(INFORMATION SUPPLIED):
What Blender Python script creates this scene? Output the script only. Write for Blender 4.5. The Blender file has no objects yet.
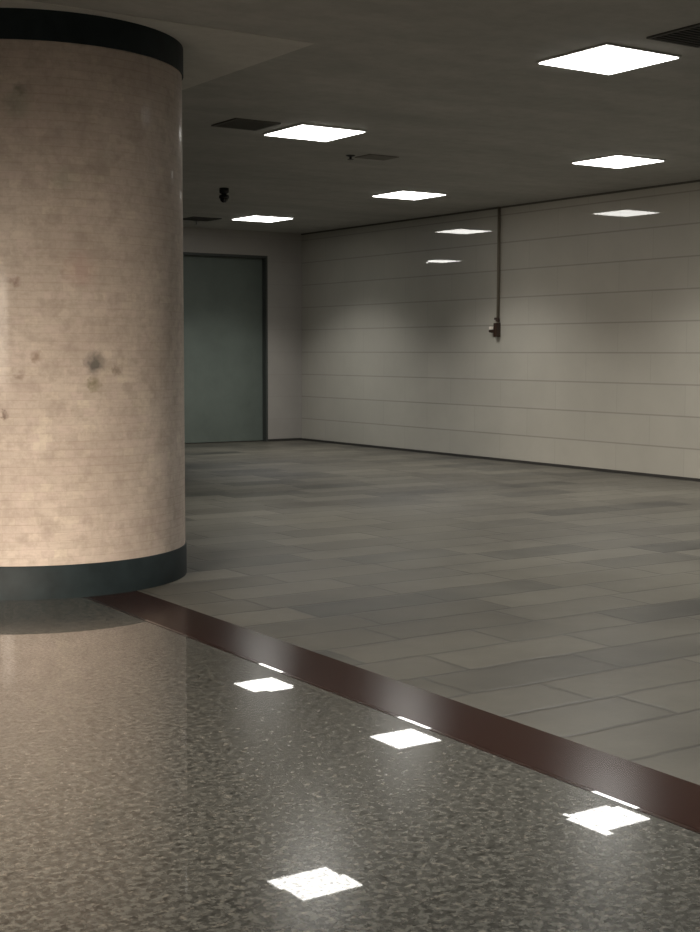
import bpy, bmesh, math, random
from mathutils import Vector
random.seed(4)
sc = bpy.context.scene
COL = sc.collection
S = 1.4                      # camera height in metres; the surveyed layout below is in units of it
H = 2.3383 * S               # ceiling height
XW, YB = 8.1756 * S, 13.3675 * S
YE = 18.5 * S                # the hall runs on behind the column to here
CX, CY, CR = 2.211 * S, 5.877 * S, 0.656 * S
X1, X2 = 4.4895 * S, 6.9028 * S
LS = 0.4411 * S
SL, SU = 3.003, 3.352

# ------------------------------------------------------------------ helpers
def link(name, bm, mat, parent=None, smooth=False):
    me = bpy.data.meshes.new(name)
    bmesh.ops.recalc_face_normals(bm, faces=bm.faces)
    bm.to_mesh(me); bm.free()
    if mat: me.materials.append(mat)
    if smooth:
        for p in me.polygons: p.use_smooth = True
    o = bpy.data.objects.new(name, me); COL.objects.link(o)
    if parent: o.parent = parent
    return o

def box(bm, x0, x1, y0, y1, z0, z1, bev=0.0, seg=2):
    vs = [bm.verts.new((x, y, z)) for x in (x0, x1) for y in (y0, y1) for z in (z0, z1)]
    fs = [bm.faces.new([vs[i] for i in q]) for q in
          ((0, 1, 3, 2), (4, 6, 7, 5), (0, 4, 5, 1), (2, 3, 7, 6), (0, 2, 6, 4), (1, 5, 7, 3))]
    if bev:
        es = list({e for f in fs for e in f.edges})
        bmesh.ops.bevel(bm, geom=es, offset=bev, segments=seg, affect='EDGES', profile=0.5)
    return bm

def lathe(bm, prof, n=48, caps=True, axis='z', origin=(0, 0, 0)):
    rings = []
    for r, h in prof:
        ring = []
        for k in range(n):
            a = 2 * math.pi * k / n
            c, s = r * math.cos(a), r * math.sin(a)
            p = (c, s, h) if axis == 'z' else ((c, h, s) if axis == 'y' else (h, c, s))
            ring.append(bm.verts.new(Vector(p) + Vector(origin)))
        rings.append(ring)
    for a, b in zip(rings, rings[1:]):
        for k in range(n):
            bm.faces.new((a[k], a[(k + 1) % n], b[(k + 1) % n], b[k]))
    if caps:
        bm.faces.new(rings[0][::-1]); bm.faces.new(rings[-1])
    return bm

def thing(name, label, cat, loc, rz=0, group=None):
    o = bpy.data.objects.new(name, None); COL.objects.link(o)
    o.empty_display_size = 0.1
    o.location = loc; o.rotation_euler = (0, 0, rz)
    o['label'] = label; o['category'] = cat
    if group: o['group'] = group
    return o

def struct(name, bm, mat, label, cat, parent=None):
    o = link(name, bm, mat, parent)
    o['kind'] = 'structure'; o['label'] = label; o['category'] = cat
    return o

# ------------------------------------------------------------------ materials
class NT:
    def __init__(s, name):
        s.m = bpy.data.materials.new(name); s.m.use_nodes = True
        s.t = s.m.node_tree; s.b = s.t.nodes['Principled BSDF']
    def n(s, kind, **kw):
        nd = s.t.nodes.new(kind)
        for k, v in kw.items():
            if k.startswith('i_'): nd.inputs[k[2:].replace('_', ' ')].default_value = v
            else: setattr(nd, k, v)
        return nd
    def l(s, a, b): s.t.links.new(a, b)
    def put(s, sock, v):
        if hasattr(v, 'is_linked') or hasattr(v, 'links'): s.l(v, sock)
        else: sock.default_value = v
    def math(s, op, a, b=0.0, c=0.0, clamp=False):
        nd = s.n('ShaderNodeMath', operation=op, use_clamp=clamp)
        for i, v in enumerate((a, b, c)): s.put(nd.inputs[i], v)
        return nd.outputs[0]
    def vmath(s, op, a, b=(0, 0, 0)):
        nd = s.n('ShaderNodeVectorMath', operation=op)
        s.put(nd.inputs[0], a); s.put(nd.inputs[1], b)
        return nd.outputs['Value'] if op in ('LENGTH', 'DISTANCE', 'DOT_PRODUCT') else nd.outputs['Vector']
    def pos(s): return s.n('ShaderNodeNewGeometry').outputs['Position']
    def obj(s): return s.n('ShaderNodeTexCoord').outputs['Object']
    def sep(s, v):
        nd = s.n('ShaderNodeSeparateXYZ'); s.l(v, nd.inputs[0]); return nd.outputs
    def comb(s, x, y, z):
        nd = s.n('ShaderNodeCombineXYZ')
        for i, v in enumerate((x, y, z)): s.put(nd.inputs[i], v)
        return nd.outputs[0]
    def noise(s, vec, scale, detail=3, rough=0.55, out='Fac'):
        nd = s.n('ShaderNodeTexNoise'); s.l(vec, nd.inputs['Vector'])
        nd.inputs['Scale'].default_value = scale; nd.inputs['Detail'].default_value = detail
        nd.inputs['Roughness'].default_value = rough
        return nd.outputs[out]
    def white(s, vec, out='Value'):
        nd = s.n('ShaderNodeTexWhiteNoise', noise_dimensions='3D'); s.l(vec, nd.inputs['Vector'])
        return nd.outputs[out]
    def ramp(s, fac, stops, interp='LINEAR'):
        nd = s.n('ShaderNodeValToRGB'); s.l(fac, nd.inputs[0]); r = nd.color_ramp
        r.interpolation = interp
        while len(r.elements) < len(stops): r.elements.new(0.5)
        for e, (p, c) in zip(r.elements, stops):
            e.position = p; e.color = c if len(c) == 4 else (*c, 1)
        return nd.outputs[0]
    def mix(s, fac, a, b, mode='MIX'):
        nd = s.n('ShaderNodeMix', data_type='RGBA', blend_type=mode)
        s.put(nd.inputs[0], fac)
        for i, v in ((6, a), (7, b)):
            if isinstance(v, tuple): nd.inputs[i].default_value = (*v, 1) if len(v) == 3 else v
            else: s.l(v, nd.inputs[i])
        return nd.outputs[2]
    def rng(s, v, a, b, c, d):
        nd = s.n('ShaderNodeMapRange'); s.l(v, nd.inputs[0])
        for i, q in enumerate((a, b, c, d)): nd.inputs[i + 1].default_value = q
        return nd.outputs[0]
    def bump(s, h, strength, dist):
        nd = s.n('ShaderNodeBump'); s.l(h, nd.inputs['Height'])
        nd.inputs['Strength'].default_value = strength; nd.inputs['Distance'].default_value = dist
        return nd
    def set(s, **kw):
        for k, v in kw.items(): s.put(s.b.inputs[k.replace('_', ' ')], v if not (isinstance(v, tuple) and len(v) == 3) else (*v, 1))
        return s.m
    def tilt(s, cell, amt, lean=(0, 0, 0)):
        """each slab lies a hair out of level: a small random tilt of its normal"""
        c = s.white(cell, 'Color')
        d = s.vmath('SUBTRACT', c, (0.5, 0.5, 0.5))
        k = s.n('ShaderNodeVectorMath', operation='SCALE'); s.l(d, k.inputs[0]); k.inputs['Scale'].default_value = amt
        nrm = s.n('ShaderNodeNewGeometry').outputs['Normal']
        return s.vmath('NORMALIZE', s.vmath('ADD', s.vmath('ADD', nrm, lean), k.outputs[0]))

def plain(name, col, rough=0.5, spec=0.5, metal=0.0, var=0.0, scale=6):
    t = NT(name)
    if var:
        f = t.noise(t.obj(), scale, 4)
        t.set(Base_Color=t.ramp(f, [(0.3, tuple(c * (1 - var) for c in col)), (0.7, tuple(c * (1 + var) for c in col))]))
    else: t.set(Base_Color=col)
    return t.set(Roughness=rough, Specular_IOR_Level=spec, Metallic=metal)

# polished granite of the near floor
def granite(name, tone, fleck, rough, tiltamt, coat, base_rough):
    t = NT(name); p = t.pos(); x, y, z = t.sep(p)
    n1 = t.noise(p, 9, 5, 0.65); n2 = t.noise(p, 38, 4, 0.6)
    n3 = t.noise(p, 60, 5, 0.7); n4 = t.noise(p, 33, 5, 0.7)
    base = t.ramp(n2, [(0.42, tuple(c * 0.3 for c in tone)), (0.5, tone), (0.59, tuple(c * 2.4 for c in tone))])
    base = t.mix(t.rng(n3, 0.42, 0.62, 0, 0.7), base, tuple(c * 1.9 for c in tone))
    base = t.mix(t.rng(n3, 0.44, 0.34, 0, 0.8), base, tuple(c * 0.22 for c in tone))
    base = t.mix(t.rng(n1, 0.42, 0.68, 0, 0.5), base, tuple(c * 1.6 for c in tone))
    base = t.mix(t.rng(n4, 0.56, 0.66, 0, 0.4), base, fleck)
    cell = t.comb(t.math('FLOOR', t.math('DIVIDE', t.math('ADD', x, 0.3), 0.62)), t.math('FLOOR', t.math('DIVIDE', t.math('ADD', y, 0.1), 0.62)), 3.0)
    nrm = t.tilt(cell, tiltamt, (0.0017, 0.0025, 0))
    t.set(Base_Color=base, Roughness=base_rough, Specular_IOR_Level=0.3)
    t.set(Normal=nrm)
    t.put(t.b.inputs['Coat Normal'], nrm)
    w = t.rng(t.noise(p, 70, 3, 0.6), 0.35, 0.6, coat * 0.35, coat)
    t.set(Coat_Weight=w, Coat_Roughness=rough, Coat_IOR=1.5)
    return t.m
M_granite = granite('polished_granite', (0.060, 0.058, 0.050), (0.36, 0.32, 0.26), 0.012, 0.0026, 1.0, 0.2)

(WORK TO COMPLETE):
Quote, please, every line of the material above from its start through the line that has "SL, SU = 3.003, 3.352", reproducing the words exactly and dropping any images.

(FINAL ANSWER):
What Blender Python script creates this scene? Output the script only. Write for Blender 4.5. The Blender file has no objects yet.
import bpy, bmesh, math, random
from mathutils import Vector
random.seed(4)
sc = bpy.context.scene
COL = sc.collection
S = 1.4                      # camera height in metres; the surveyed layout below is in units of it
H = 2.3383 * S               # ceiling height
XW, YB = 8.1756 * S, 13.3675 * S
YE = 18.5 * S                # the hall runs on behind the column to here
CX, CY, CR = 2.211 * S, 5.877 * S, 0.656 * S
X1, X2 = 4.4895 * S, 6.9028 * S
LS = 0.4411 * S
SL, SU = 3.003, 3.352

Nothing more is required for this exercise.